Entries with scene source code

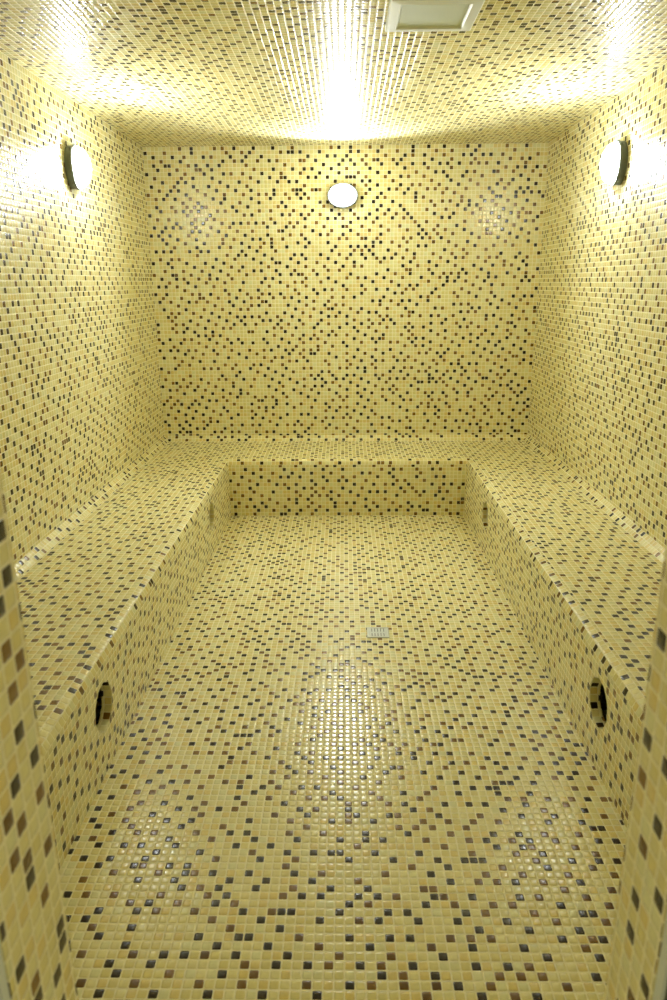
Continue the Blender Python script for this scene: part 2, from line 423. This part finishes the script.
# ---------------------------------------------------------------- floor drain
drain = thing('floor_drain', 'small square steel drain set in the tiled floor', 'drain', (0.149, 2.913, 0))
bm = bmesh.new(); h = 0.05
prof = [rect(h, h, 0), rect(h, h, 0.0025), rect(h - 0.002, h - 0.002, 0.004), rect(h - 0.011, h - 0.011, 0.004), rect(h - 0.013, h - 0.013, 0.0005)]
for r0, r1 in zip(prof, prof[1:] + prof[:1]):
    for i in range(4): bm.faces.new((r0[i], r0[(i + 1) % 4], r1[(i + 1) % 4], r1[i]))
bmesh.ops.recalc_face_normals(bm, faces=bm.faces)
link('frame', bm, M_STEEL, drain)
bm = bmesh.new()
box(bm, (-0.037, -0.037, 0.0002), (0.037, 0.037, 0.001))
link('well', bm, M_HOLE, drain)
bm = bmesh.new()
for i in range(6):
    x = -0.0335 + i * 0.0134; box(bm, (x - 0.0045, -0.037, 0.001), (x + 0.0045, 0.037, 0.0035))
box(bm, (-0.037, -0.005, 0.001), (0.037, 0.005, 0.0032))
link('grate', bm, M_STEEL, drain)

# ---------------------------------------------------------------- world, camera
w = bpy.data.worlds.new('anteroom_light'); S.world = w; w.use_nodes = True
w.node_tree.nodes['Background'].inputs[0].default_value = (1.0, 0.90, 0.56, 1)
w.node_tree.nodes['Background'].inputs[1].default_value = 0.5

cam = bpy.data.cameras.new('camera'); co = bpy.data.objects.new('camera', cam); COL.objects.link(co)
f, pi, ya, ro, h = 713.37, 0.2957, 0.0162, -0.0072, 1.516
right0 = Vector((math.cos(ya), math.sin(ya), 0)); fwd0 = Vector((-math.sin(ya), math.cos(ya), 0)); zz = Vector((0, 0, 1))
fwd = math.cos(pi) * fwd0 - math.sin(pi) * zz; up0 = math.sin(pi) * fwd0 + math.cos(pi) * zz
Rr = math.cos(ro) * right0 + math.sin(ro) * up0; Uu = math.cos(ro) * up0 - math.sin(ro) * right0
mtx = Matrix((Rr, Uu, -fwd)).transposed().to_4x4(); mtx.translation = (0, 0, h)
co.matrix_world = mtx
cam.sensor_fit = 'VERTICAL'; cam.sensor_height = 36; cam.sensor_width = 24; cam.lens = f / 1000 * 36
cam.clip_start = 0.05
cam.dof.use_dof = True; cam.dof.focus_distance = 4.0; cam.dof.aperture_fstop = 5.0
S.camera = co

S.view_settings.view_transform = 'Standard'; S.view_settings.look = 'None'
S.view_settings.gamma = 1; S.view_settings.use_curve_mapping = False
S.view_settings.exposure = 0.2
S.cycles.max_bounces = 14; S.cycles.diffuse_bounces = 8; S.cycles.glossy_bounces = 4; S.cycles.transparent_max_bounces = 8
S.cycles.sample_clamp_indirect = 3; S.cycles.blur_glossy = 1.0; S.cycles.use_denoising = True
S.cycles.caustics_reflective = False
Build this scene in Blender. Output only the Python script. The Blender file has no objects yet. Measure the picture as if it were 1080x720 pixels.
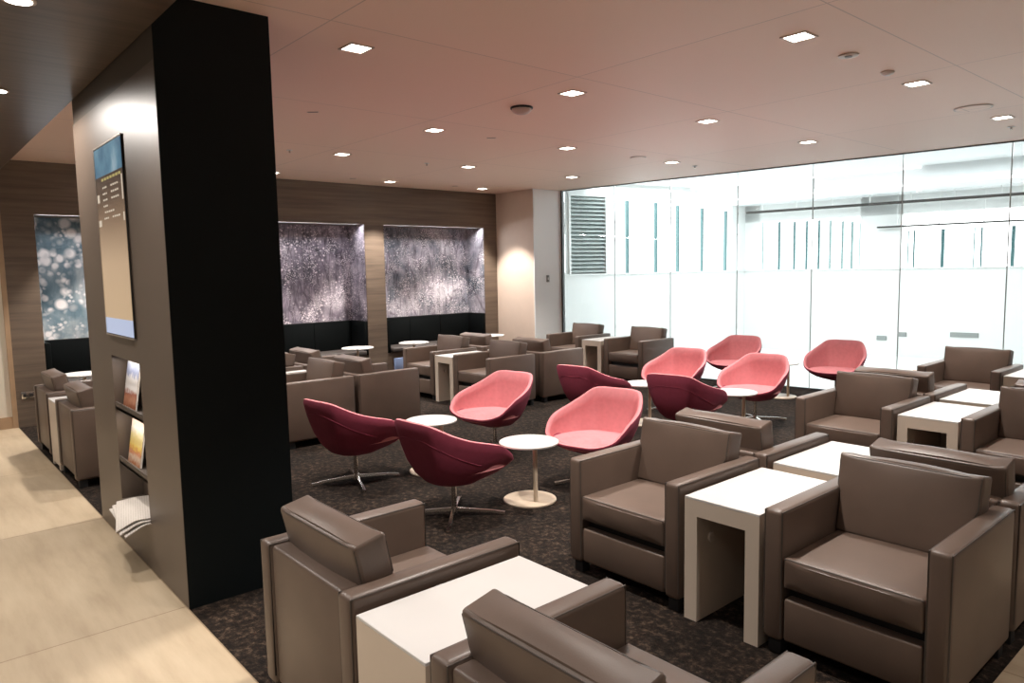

__What to do__. Output the entries above exactly. Drop the pictures.

__Exercise answer__.
Continue the Blender Python script for this scene: part 2, from line 423. This part finishes the script.
# ---------------------------------------------------------------- floor drain
drain = thing('floor_drain', 'small square steel drain set in the tiled floor', 'drain', (0.149, 2.913, 0))
bm = bmesh.new(); h = 0.05
prof = [rect(h, h, 0), rect(h, h, 0.0025), rect(h - 0.002, h - 0.002, 0.004), rect(h - 0.011, h - 0.011, 0.004), rect(h - 0.013, h - 0.013, 0.0005)]
for r0, r1 in zip(prof, prof[1:] + prof[:1]):
    for i in range(4): bm.faces.new((r0[i], r0[(i + 1) % 4], r1[(i + 1) % 4], r1[i]))
bmesh.ops.recalc_face_normals(bm, faces=bm.faces)
link('frame', bm, M_STEEL, drain)
bm = bmesh.new()
box(bm, (-0.037, -0.037, 0.0002), (0.037, 0.037, 0.001))
link('well', bm, M_HOLE, drain)
bm = bmesh.new()
for i in range(6):
    x = -0.0335 + i * 0.0134; box(bm, (x - 0.0045, -0.037, 0.001), (x + 0.0045, 0.037, 0.0035))
box(bm, (-0.037, -0.005, 0.001), (0.037, 0.005, 0.0032))
link('grate', bm, M_STEEL, drain)

# ---------------------------------------------------------------- world, camera
w = bpy.data.worlds.new('anteroom_light'); S.world = w; w.use_nodes = True
w.node_tree.nodes['Background'].inputs[0].default_value = (1.0, 0.90, 0.56, 1)
w.node_tree.nodes['Background'].inputs[1].default_value = 0.5

cam = bpy.data.cameras.new('camera'); co = bpy.data.objects.new('camera', cam); COL.objects.link(co)
f, pi, ya, ro, h = 713.37, 0.2957, 0.0162, -0.0072, 1.516
right0 = Vector((math.cos(ya), math.sin(ya), 0)); fwd0 = Vector((-math.sin(ya), math.cos(ya), 0)); zz = Vector((0, 0, 1))
fwd = math.cos(pi) * fwd0 - math.sin(pi) * zz; up0 = math.sin(pi) * fwd0 + math.cos(pi) * zz
Rr = math.cos(ro) * right0 + math.sin(ro) * up0; Uu = math.cos(ro) * up0 - math.sin(ro) * right0
mtx = Matrix((Rr, Uu, -fwd)).transposed().to_4x4(); mtx.translation = (0, 0, h)
co.matrix_world = mtx
cam.sensor_fit = 'VERTICAL'; cam.sensor_height = 36; cam.sensor_width = 24; cam.lens = f / 1000 * 36
cam.clip_start = 0.05
cam.dof.use_dof = True; cam.dof.focus_distance = 4.0; cam.dof.aperture_fstop = 5.0
S.camera = co

S.view_settings.view_transform = 'Standard'; S.view_settings.look = 'None'
S.view_settings.gamma = 1; S.view_settings.use_curve_mapping = False
S.view_settings.exposure = 0.2
S.cycles.max_bounces = 14; S.cycles.diffuse_bounces = 8; S.cycles.glossy_bounces = 4; S.cycles.transparent_max_bounces = 8
S.cycles.sample_clamp_indirect = 3; S.cycles.blur_glossy = 1.0; S.cycles.use_denoising = True
S.cycles.caustics_reflective = False
Build this scene in Blender. Output only the Python script. The Blender file has no objects yet. Measure the picture as if it were 1080x720 pixels.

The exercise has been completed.